Review: Toontrack Superior Drummer 2.0

Short version: Superior Drummer will save you a lot of money if you’re into music production. The steep learning curve is compensated with the depth of settings and options offered.

Features:

  • 20GB drum sound library
  • MSRP: $299

Pros:

  • 229€ list price
  • superb sounds
  • huge amount of options

Cons:

  • expansion packs are expensive
  • sometimes using it feels like rocket science

Full review

CD sales are on the decline, people don’t buy them any more. They’re useless since the audio junkies are slowly going back to vinyl and the content freaks are buying digital. How much money would it cost to produce an album in 2011? Let me rephrase, how much money would it be sensible to spend on producing an album in 2011?

Software plug-ins like Toontrack’s Superior Drummer can help to answer the question.

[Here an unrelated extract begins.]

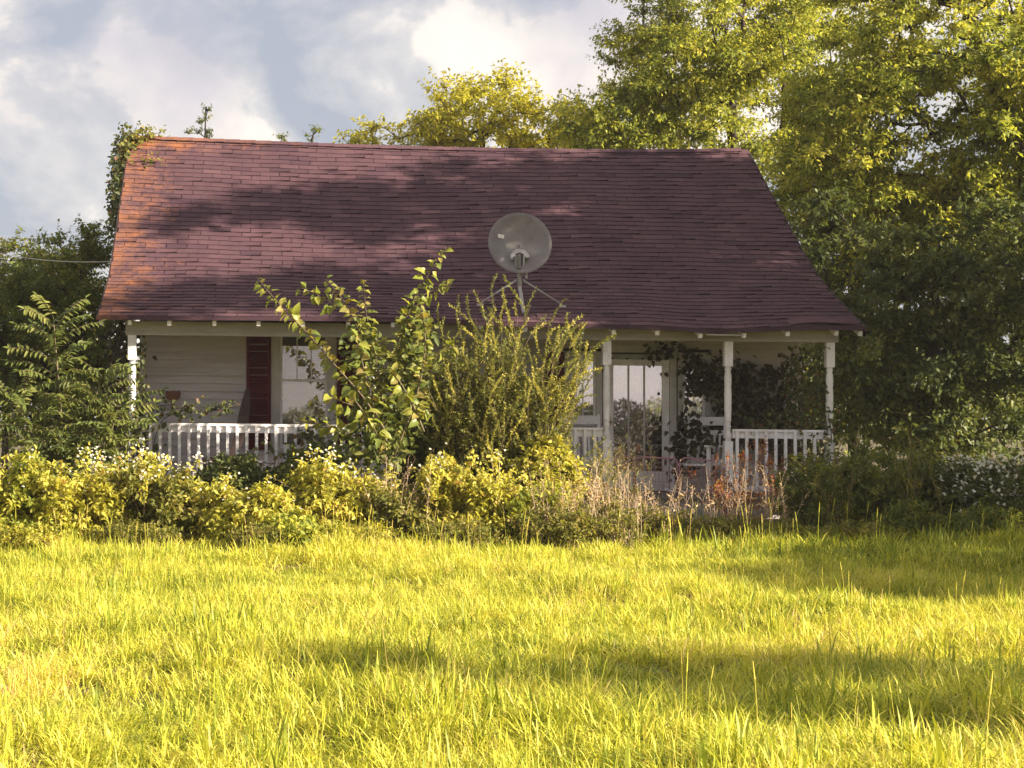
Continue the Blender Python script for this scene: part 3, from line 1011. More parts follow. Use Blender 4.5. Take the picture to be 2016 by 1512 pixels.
# service cable to the left gable
ca = at(-220, 425, 30)
cb_ = np.array([-2.25, 27.0, 3.95])
cab = MB()
pts = []
for i in range(25):
    u = i / 24
    p = ca + (cb_ - ca) * u
    p[2] -= .25 * 4 * u * (1 - u)
    pts.append(tuple(p))
cab.tube(pts, .006, 5)
cab.build('service_cable', M['cable'], None, label='pale overhead cable slung from the left to the gable end', cat='cable')
# ------------------------------------------------------------------ plant helpers
def nrm(a):
    return a / np.maximum(np.linalg.norm(a, axis=-1, keepdims=True), 1e-9)


def leaves_arr(P, A, Nn, L, Wd, rn, fold=0.22, droop=0.15):
    """one folded six-point leaf (two quads) per row"""
    n = len(P)
    A = nrm(A)
    B = nrm(np.cross(A, Nn))
    Nn = np.cross(B, A)
    L, Wd = np.broadcast_to(np.asarray(L, float), (n,))[:, None], np.broadcast_to(np.asarray(Wd, float), (n,))[:, None]
    f = Wd * fold
    v = np.empty((n, 6, 3))
    v[:, 0] = P
    v[:, 1] = P + A * L * .32 + B * Wd * .5 + Nn * f
    v[:, 2] = P + A * L * .70 + B * Wd * .36 + Nn * (f * .7 - L * droop * .35)
    v[:, 3] = P + A * L - Nn * L * droop
    v[:, 4] = P + A * L * .70 - B * Wd * .36 + Nn * (f * .7 - L * droop * .35)
    v[:, 5] = P + A * L * .32 - B * Wd * .5 + Nn * f
    b = (np.arange(n) * 6)[:, None]
    q = np.concatenate([b + np.array([0, 1, 2, 3]), b + np.array([0, 3, 4, 5])])
    return v.reshape(-1, 3), q, np.repeat(rn, 6)


def quads_arr(P, A, Nn, L, Wd, rn):
    """one diamond leaf per row"""
    n = len(P)
    A = nrm(A)
    B = nrm(np.cross(A, Nn))
    Nn = np.cross(B, A)
    L, Wd = np.broadcast_to(np.asarray(L, float), (n,))[:, None], np.broadcast_to(np.asarray(Wd, float), (n,))[:, None]
    v = np.empty((n, 4, 3))
    v[:, 0] = P
    v[:, 1] = P + A * L * .42 + B * Wd * .5 + Nn * Wd * .15
    v[:, 2] = P + A * L - Nn * L * .12
    v[:, 3] = P + A * L * .42 - B * Wd * .5 + Nn * Wd * .15
    q = (np.arange(n) * 4)[:, None] + np.array([0, 1, 2, 3])
    return v.reshape(-1, 3), q, np.repeat(rn, 4)


def tubes_arr(P0, P1, R0, R1, k=4):
    P0, P1 = np.asarray(P0, float), np.asarray(P1, float)
    n = len(P0)
    d = nrm(P1 - P0)
    ref = np.where(np.abs(d[:, 2:3]) > .9, np.array([[1., 0, 0]]), np.array([[0., 0, 1]]))
    u = nrm(np.cross(d, ref))
    w = np.cross(d, u)
    t = np.arange(k) * 2 * np.pi / k
    ring = u[:, None, :] * np.cos(t)[None, :, None] + w[:, None, :] * np.sin(t)[None, :, None]
    R0, R1 = np.broadcast_to(R0, (n,)), np.broadcast_to(R1, (n,))
    v = np.concatenate([P0[:, None] + ring * R0[:, None, None], P1[:, None] + ring * R1[:, None, None]], 1)
    j = np.arange(k)
    f = np.stack([j, (j + 1) % k, (j + 1) % k + k, j + k], 1)
    q = ((np.arange(n) * 2 * k)[:, None, None] + f[None]).reshape(-1, 4)
    return v.reshape(-1, 3), q


def cat_arr(parts):
    Vs, Qs, Rs, b = [], [], [], 0
    for p in parts:
        Vs.append(p[0])
        Qs.append(p[1] + b)
        Rs.append(p[2] if len(p) > 2 else np.zeros(len(p[0])))
        b += len(p[0])
    return np.concatenate(Vs), np.concatenate(Qs), np.concatenate(Rs)


def rand_dir(g, n):
    return nrm(g.normal(size=(n, 3)))


def lump_noise(P, sc, seed):
    """cheap smooth noise in [-1,1] from summed sines"""
    g = np.random.default_rng(seed)
    r = np.zeros(len(P))
    for i in range(7):
        k = g.normal(size=3) * sc * (1 + .5 * i)
        r += np.sin(P @ k + g.uniform(0, 6.28)) / (1 + .35 * i)
    return r / 3.2


def ell(px, py, rx, ry, Y, rd=None):
    """crown lobe: centre and half axes in photo pixels at depth Y, rd its half depth in metres"""
    s = Y / F
    return at(px, py, Y), np.array([rx * s, rd if rd else .8 * rx * s, ry * s])


def sample_lobes(g, lobes, n, gap=.25, seed=0, sc=1.1, shell=.33):
    vol = np.array([np.prod(r) ** .75 for c, r in lobes])
    out = []
    tot = 0
    while tot < n:
        k = g.choice(len(lobes), size=n, p=vol / vol.sum())
        c = np.array([lobes[i][0] for i in k])
        r = np.array([lobes[i][1] for i in k])
        P = c + rand_dir(g, n) * r * (g.uniform(0, 1, n) ** shell)[:, None] * g.normal(1, .07, n)[:, None]
        keep = lump_noise(P, sc, seed) > -1 + 2 * gap - .35
        keep &= P[:, 2] > .15
        P = P[keep]
        out.append(P)
        tot += len(P)
    return np.concatenate(out)[:n]


def grow(g, trunk, tips, r_tip, bias=.7, seg=.45, pw=.46):
    """join crown tips to a trunk polyline; returns tube segments"""
    nodes = [np.array(p, float) for p in trunk]
    par = list(range(-1, len(trunk) - 1))
    tr = np.array(trunk)
    d0 = np.min(np.linalg.norm(tips[:, None] - tr[None], axis=2), axis=1)
    A = np.array(nodes)
    tipn = []
    for i in np.argsort(d0):
        a = tips[i]
        dv = a - A
        d = np.linalg.norm(dv, axis=1)
        cost = d + bias * np.maximum(0, A[:, 2] - a[2]) + .25 * d * (d > 2)
        j = int(np.argmin(cost))
        n = max(1, int(math.ceil(d[j] / seg)))
        p0, last = A[j], j
        new = []
        arc = g.normal(0, .10, 3) * d[j] + np.array([0, 0, .10 * d[j]])
        for k in range(1, n + 1):
            u = k / n
            q = p0 + (a - p0) * u + arc * 4 * u * (1 - u) * .5
            nodes.append(q)
            new.append(q)
            par.append(last)
            last = len(nodes) - 1
        A = np.concatenate([A, np.array(new)])
        tipn.append(last)
    cnt = np.zeros(len(nodes))
    for t_ in tipn:
        cnt[t_] += 1
    for i in range(len(nodes) - 1, 0, -1):
        cnt[par[i]] += cnt[i]
    rad = r_tip * np.maximum(cnt, .6) ** pw
    idx = np.array([i for i in range(len(nodes)) if par[i] >= 0])
    pp = np.array([par[i] for i in idx])
    return A[pp], A[idx], np.minimum(rad[pp], rad[idx] * 1.25), rad[idx], rad


def twig_leaves(g, tips, centre, ntw, nlf, tw_len, leaf, up=.1, droop=.35, flat=.6, quad=False):
    """twigs round each tip with leaves along them"""
    n = len(tips) * ntw
    S = np.repeat(tips, ntw, 0)
    out = nrm(S - centre)
    D = nrm(rand_dir(g, n) * np.array([1, 1, flat]) + out * .55 + np.array([0, 0, up]))
    Lt = tw_len * g.uniform(.5, 1.3, n)
    E = S + D * Lt[:, None] + np.array([0, 0, -1]) * (droop * Lt * Lt * .6)[:, None]
    tv = tubes_arr(S, E, leaf * .045, leaf * .02, 3)
    m = n * nlf
    u = np.tile((np.arange(nlf) + .5) / nlf, n) + g.normal(0, .04, m)
    Sr, Er, Dr = np.repeat(S, nlf, 0), np.repeat(E, nlf, 0), np.repeat(D, nlf, 0)
    P = Sr + (Er - Sr) * u[:, None] + g.normal(0, leaf * .25, (m, 3))
    side = nrm(np.cross(Dr, rand_dir(g, m)))
    A = nrm(Dr * .6 + side + np.array([0, 0, -droop]))
    Nn = nrm(np.array([0, 0, 1.0]) + g.normal(0, .55, (m, 3)) + out.repeat(nlf, 0) * .25)
    L = leaf * g.uniform(.7, 1.25, m)
    rn = np.clip(np.repeat(np.repeat(g.uniform(0, 1, len(tips)), ntw), nlf) * .5 + g.uniform(0, .6, m) - .05, 0, 1)
    fn = quads_arr if quad else leaves_arr
    return fn(P, A, Nn, L, L * g.uniform(.42, .6, m), rn), tv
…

It costs $299 and that’s not a lot if you can save days of expensive studio time you would need to record acoustic drums. The package features 20 GB of ultra realistic drum sounds on 5 DVDs. The sounds were recorded at Avatar Studios in NY.

Using it

The GUI is nice, however I had to spend some time to understand specific functions. For example I needed two hours to map an Alesis DM 10 e-drum kit to Superior Drummer and it really wasn’t easy. Once the mapping was done everything was working perfectly. The best way was to use the “learn” function that will map the proper midi notes to a sound.


The mixer window has a lot of great built-in presets that can come handy. Superior takes on the concept of mixing using microphones. You don’t just have snare, hi-hat and kick channels, rather snare top, snare bottom, overhead and so on. Sometimes this is frustrating, like when you want to make just one crash cymbal louder. To do this you have to go to another pane which is luckily present all the time. Using the AMB mic channels is particularly useful for setting up the sound in a room. These channels control different ambient levels of your drum set in your mix.

The construct window let’s you customize your drumset. You can mix sounds from different kits and them save the whole thing as a user preset. In terms of resources, a kit can use up from 600 MB up to 1.7GB from your RAM. It runs gig-proof on my 2008 MacBook with 4GB ram. So far I haven’t encountered any reliability issues. Using Logic 9 as the host Superior Drummer never crashed or failed on me, not even during 3-4 hour long sessions. Additional drum sound libraries and presets are available at the Toontrack website.

Grooves are a way of working with midi inside Superior Drummer. I did not try this at all for I had no need to do so. I just use the host as a midi sequencer. This function might come handy if you’d like to bounce your midi sequences from inside Superior Drummer.

With the X-drum feature you can map multiple sounds to one midi note. This allows you to stack drum sounds for a fatter sound. Then you can assign a microphone to control the volumes of the stacked sounds.

Conclusion

Superior Drummer is one of the best drum samplers our there. Deep in options and great with sounds it’s a steal for $299. That’s cheaper than 3 hours in a normal studio recording drums and trust me, the results are comparable.